For completeness, this appears to be an extension of the "Stoyko" exercise, as it was invented by Steve Stoyko. (The Stoyko exercise looks at a single position, not each move in the game, but does so in much the same manner as Silman's exercise.)

Prior to my almost 38 year disappearance from the chess scene, back when I played as a high schooler, Steve used to sometimes play at the chess club in New Jersey that I frequented at its Wednesday evening sessions. During a bit of a lull in the action one evening (it might have been in 1966 or 1967), another member saw that Steve and I were both not playing, and suggested to Steve that he play me. The young Mr. Stoyko looked over at me and slowly said, "I think he should play someone else."

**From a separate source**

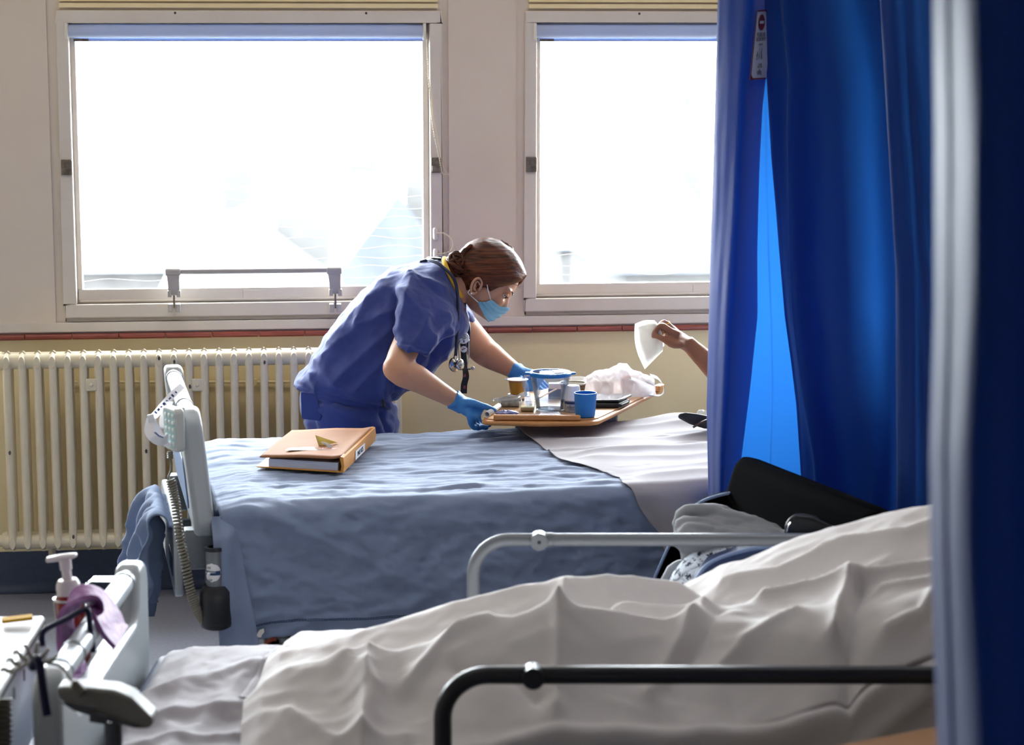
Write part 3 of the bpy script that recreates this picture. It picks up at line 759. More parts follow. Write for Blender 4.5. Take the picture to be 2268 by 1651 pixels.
ribbon([P(337, 930, 5.1), P(350, 955, 5.09), P(364, 976, 5.08), P(372, 990, 5.08)], [CR, CR], .009, 'tail', 'strap_white', sp)
ribbon([P(370, 950, 5.12), P(362, 945, 5.12), P(362, 925, 5.16), P(376, 890, 5.25)], [CR, CR], .009, 'inner_band', 'strap_white', sp)
MB().box(P(335, 928, 5.095), (.016, .008, .022), cam_frame(Vector()).to_3x3() @ Matrix.Rotation(-.2, 3, 'Y')).build('buckle', 'strap_white', sp, bevel=.002)
for k in range(9):
    t = k / 8; c = P(395 - 50 * t, 864 + 50 * t, d5 - .25 * t - .012)
    MB().box(c, (.004 + .002 * (k % 3), .001, .005 + .002 * (k % 2)), cam_frame(Vector()).to_3x3() @ Matrix.Rotation(.8, 3, 'Y')).build('print_mark', 'strap_print', sp)
MB().tube([P(343, 958, 5.05), P(352, 966, 5.045), P(362, 970, 5.045)], .004, 6, flat=.3).build('print_bar', 'strap_print', sp)

# ---- spare linen hung over the rack ---------------------------------
g = MB()
def fl_(u, v):
    # u across the bed (near to far), v from the far side of the rack over its top and down the foot side
    t = .10 + .40 * u; L = -.10 + .43 * v
    swell = .05 * math.sin(PI * u) + .012
    if L < 0: s, z = -.055, .60 + L
    elif L < .10: a = L / .10 * PI; s = -.085 - .03 * (1 - math.cos(a)) / 2 * 1.6; z = .60 + .028 * math.sin(a)
    else: s = -.135; z = .60 - (L - .10)
    f = ease((L - .02) / .15)
    s -= f * (.024 * math.sin(u * 23 + 2.5 * nz(v * 3, 5)) + .020 * math.sin(u * 41 + v * 3 + 2 * nz(v * 5, 9)) - .02 * abs(nz(u * 14, v * 7, 4)) + .03 * ease((L - .1) / .3) + .012 * nz(u * 8, v * 5, 17))
    z += .01 * nz(u * 7, v * 4, 23) - f * .05 * u + (f * .03 * math.sin(u * 9))
    return B2(s, t + .02 * f * nz(v * 3, u * 3, 9) + .15 * (u - .3) * ease(L / .35), z)
g.grid(110, 90, fl_)
tag(g.build('spare_blanket', 'linen_blue', smooth=180, solid=.004), 'folded blue grey blanket hung over the rack at the middle bed foot end', 'blanket')

# ---- near bed ------------------------------------------------------------
U1 = lambda u, d, z: Vector((0, 0, 0)) + CR * u + CV * d + CZ * z
MX1 = Matrix(((CR.x, CV.x, 0, 0), (CR.y, CV.y, 0, 0), (0, 0, 1, 0), (0, 0, 0, 1)))
def at_u1(px, py, d): p = P(px, py, d); return ((p - CAM).dot(CR), d, p.z)
bed1 = thing('hospital_bed', 'hospital bed in front with side rails raised around a blanketed patient', 'bed', U1(.2, 3.87, 0), 'hospital beds')
F0 = 3.46
MXF = Matrix.Translation(CR * -.755 + CV * F0) @ MX1
fb1 = footboard(bed1, MXF, .87, .40, .735)
MB(MX1).mm((-.74, 3.45, .40), (1.3, 4.31, .535)).build('mattress', 'mattress', bed1, bevel=.03, seg=3)
m = MB(MX1); m.mm((-.74, 3.5, .33), (1.35, 3.54, .38)); m.mm((-.74, 4.22, .33), (1.35, 4.26, .38))
for u in (-.7, 0, .7, 1.25): m.mm((u, 3.5, .34), (u + .05, 4.26, .38))
for u in (-.5, 1.1): m.mm((u - .03, 3.54, .14), (u + .03, 4.22, .2))
m.mm((-.5, 3.6, .14), (1.1, 3.66, .2)); m.mm((-.5, 4.1, .14), (1.1, 4.16, .2)); m.box((.3, 3.63, .27), (.7, .04, .05), Matrix.Rotation(.2, 3, 'Y')); m.box((.3, 4.13, .27), (.7, .04, .05), Matrix.Rotation(.2, 3, 'Y'))
for t in (3.52, 4.22): m.mm((-.78, t, .34), (-.7, t + .05, .46))
m.build('underframe', 'bed_frame', bed1, bevel=.004)
for u in (-.5, 1.1):
    for t in (3.6, 4.12): castor(bed1, MX1, u, t)
MB(MX1).mm((1.36, 3.45, .45), (1.41, 4.32, 1.05)).build('headboard', 'bed_white', bed1, bevel=.02, seg=3)
def side_rail(d, px0, py0, pxb, mname, zlow, knob_px, endu):
    u0, _, zt_ = at_u1(px0, py0, d); ub = at_u1(pxb, py0, d)[0]; r = .0135 if d > 4 else .0152
    R_ = .075; pts = [U1(ub, d, zlow)] + [U1(ub, d, zt_ - R_ - .0)] + [U1(ub + R_ * (1 - math.cos(a)), d, zt_ - R_ + R_ * math.sin(a)) for a in [PI / 2 * k / 10 for k in range(1, 11)]] + [U1(endu - R_, d, zt_)] + [U1(endu - R_ + R_ * math.sin(a), d, zt_ - R_ + R_ * math.cos(a)) for a in [PI / 2 * k / 10 for k in range(1, 11)]] + [U1(endu, d, zlow)]
    rr = MB().tube(pts, r, 20).build('side_rail', mname, bed1)
    m = MB(); m.tube([U1(ub, d, zlow + .1), U1(endu, d, zlow + .1)], .011, 16); m.tube([U1(ub, d, zlow + .2), U1(endu, d, zlow + .2)], .010, 16); m.build('lower_bar', mname, rr)
    k = at_u1(knob_px, py0, d)[0]; m = MB(); m.cyl(U1(k - .012, d, zt_), U1(k + .03, d, zt_), .0148, n=20); m.cyl(U1(k, d - .021, zt_ - .001), U1(k, d + .016, zt_ - .001), .0185, n=28)
    m.build('pivot_joint', mname, rr, bevel=.002)
    MB().cyl(U1(k, d - .0215, zt_ - .001), U1(k, d - .019, zt_ - .001), .004, n=12).build('pivot_screw', 'rubber_black', rr)
    m = MB()
    for u in (ub + .1, endu - .1): m.box(U1(u, d + (.05 if d < 4 else -.05), zlow + .08), (.04, .1, .03), MX1.to_3x3())
    m.mm((0, 0, 0), (0, 0, 0)) if False else None
    m.build('rail_bracket', 'bed_frame', rr); return rr
side_rail(3.40, 1180, 1496, 980, 'rail_dark', .40, 1181, 1.25)
side_rail(4.37, 1195, 1196, 1048, 'rail_grey', .40, 1194, 1.25)

# ---- bedclothes of the near bed --------------------------------------------
g = MB()
def under(u, d):   # white under sheet showing at the foot end
    z = .545 + .007 * nz(u * 8, d * 6, 41) - .007 * (abs(nz(u * 12 + d * 6, d * 9 - u * 5, 43)) - .2) - .004 * (abs(nz(u * 28 - d * 9, d * 20 + u * 9, 47)) - .2)
    c = d
    for k, (a, b, amp, w) in enumerate((((-.72, 3.95), (-.45, 4.15), .012, .03), ((-.70, 3.8), (-.44, 3.9), .012, .03), ((-.72, 3.62), (-.46, 3.72), .014, .03), ((-.66, 4.25), (-.6, 3.5), .012, .035), ((-.5, 4.2), (-.6, 3.6), .010, .03), ((-.7, 3.5), (-.5, 3.62), .014, .03))):
        dd, t = seg_dist(Vector((u, d)), Vector(a), Vector(b)); z += amp * ridge(dd, w)
    z += .012 * ridge(u + .52, .09, 2) * ridge(d - 4.2, .3, 2)
    e = min(d - 3.45, 4.31 - d)
    if e < .03: z -= .03 - math.sqrt(max(0, .0009 - (.03 - max(e, 0)) ** 2)) if e > 0 else .03 - e * 1.0
    if e < 0: z = .515 + e * 4
    if u < -.70: z -= .05 * ease((-.70 - u) / .05)
    return z
def fu(a, b):
    u = -.745 + .75 * a; d = 3.40 + .96 * b; return U1(u, min(max(d, 3.435), 4.325), max(.33, under(u, d)))
g.grid(120, 130, fu)
tag(g.build('under_sheet', 'white_sheet', smooth=180), 'creased white under sheet at the foot end of the near bed', 'sheet')
g = MB()
a0, a1 = PZ(645, 1428, .565), PZ(560, 1545, .565)
nn = 30
def fbnd(u, v):
    p = a0.lerp(a1, v); q = p + CR * (-.028 + .034 * u); l = MX1.inverted() @ q
    return U1(l.x, l.y, under(l.x, l.y) + .004 + .002 * math.sin(v * 9))
g.grid(6, 30, fbnd); tag(g.build('folded_hem', 'white_sheet', smooth=180, solid=.002), 'narrow white folded sheet hem lying across the near bed beside the blanket', 'sheet')

# the blanket: a cloth stretched over the ridges of the legs and body beneath
def RL(pts, w0, w1, sharp=1.35): # polyline of (px,py,d) -> ridge with falloff toward the camera (w0) and away (w1)
    return ([Vector(at_u1(*p)) for p in pts], w0, w1, sharp)
RIDGES = [
    RL([(560, 1440, 4.05), (690, 1427, 4.0), (850, 1385, 3.97), (1000, 1332, 3.95), (1130, 1300, 3.95), (1240, 1277, 3.95), (1345, 1268, 3.95), (1430, 1284, 3.96), (1500, 1300, 3.98), (1600, 1335, 4.0)], .30, .26),
    RL([(545, 1530, 3.72), (640, 1480, 3.74), (760, 1470, 3.72), (880, 1440, 3.70), (1000, 1398, 3.68), (1120, 1362, 3.66), (1237, 1330, 3.65), (1370, 1352, 3.65), (1470, 1366, 3.65), (1540, 1370, 3.66), (1600, 1392, 3.68)], .22, .20),
    RL([(1390, 1330, 3.80), (1440, 1338, 3.78), (1540, 1352, 3.75)], .10, .12),
    RL([(1510, 1318, 4.10), (1600, 1268, 4.08), (1720, 1216, 4.05), (1850, 1168, 4.02), (1960, 1140, 4.0), (2065, 1124, 3.98), (2300, 1080, 3.98)], .34, .24, 2.0),
    RL([(1560, 1385, 3.72), (1700, 1342, 3.72), (1800, 1322, 3.70), (1880, 1290, 3.70), (2000, 1260, 3.70), (2100, 1235, 3.70), (2300, 1190, 3.7)], .26, .30, 1.7),
    RL([(1600, 1400, 3.64), (1780, 1370, 3.60), (1950, 1335, 3.56), (2060, 1300, 3.55), (2300, 1240, 3.55)], .2, .25, 1.7),
]
def blank_z(u, d):
    zb = .553; best = zb; acc = 0; wsum = 0
    K = 38.0; s = math.exp(0)
    for pts, w0, w1, sh in RIDGES:
        us = [p.x for p in pts]; 
        uu = min(max(u, us[0]), us[-1]); zr = interp(us, [p.z for p in pts], uu); dr = interp(us, [p.y for p in pts], uu)
        dx = (d - dr); w = w1 if dx > 0 else w0; e = 0 if us[0] <= u <= us[-1] else min(abs(u - us[0]), abs(u - us[-1]))
        f = math.exp(-(abs(dx) / w) ** sh - (e / .10) ** 2)
        s += math.exp(K * max(0, (zr - zb)) * f) - 1
    return zb + math.log(s) / K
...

Ah, well. He was, after all, probably 800 points higher in rating....

Blue Devil Knight said...

That seems to be a good technique. I wish someone would sell a chess book explicitly built to do this. E.g., just five master games, with a board diagram every two moves so you don't have to have a board handy. It could be structured so you would have to play as white (or black), and multiple alternate moves are discussed. It would be a great help. Just that, with five games would probably be like 400+ pages, and would be incredibly hard to write well.

Pandolfini's book from his ChessLife columns is the closest approximation to such a book I have seen.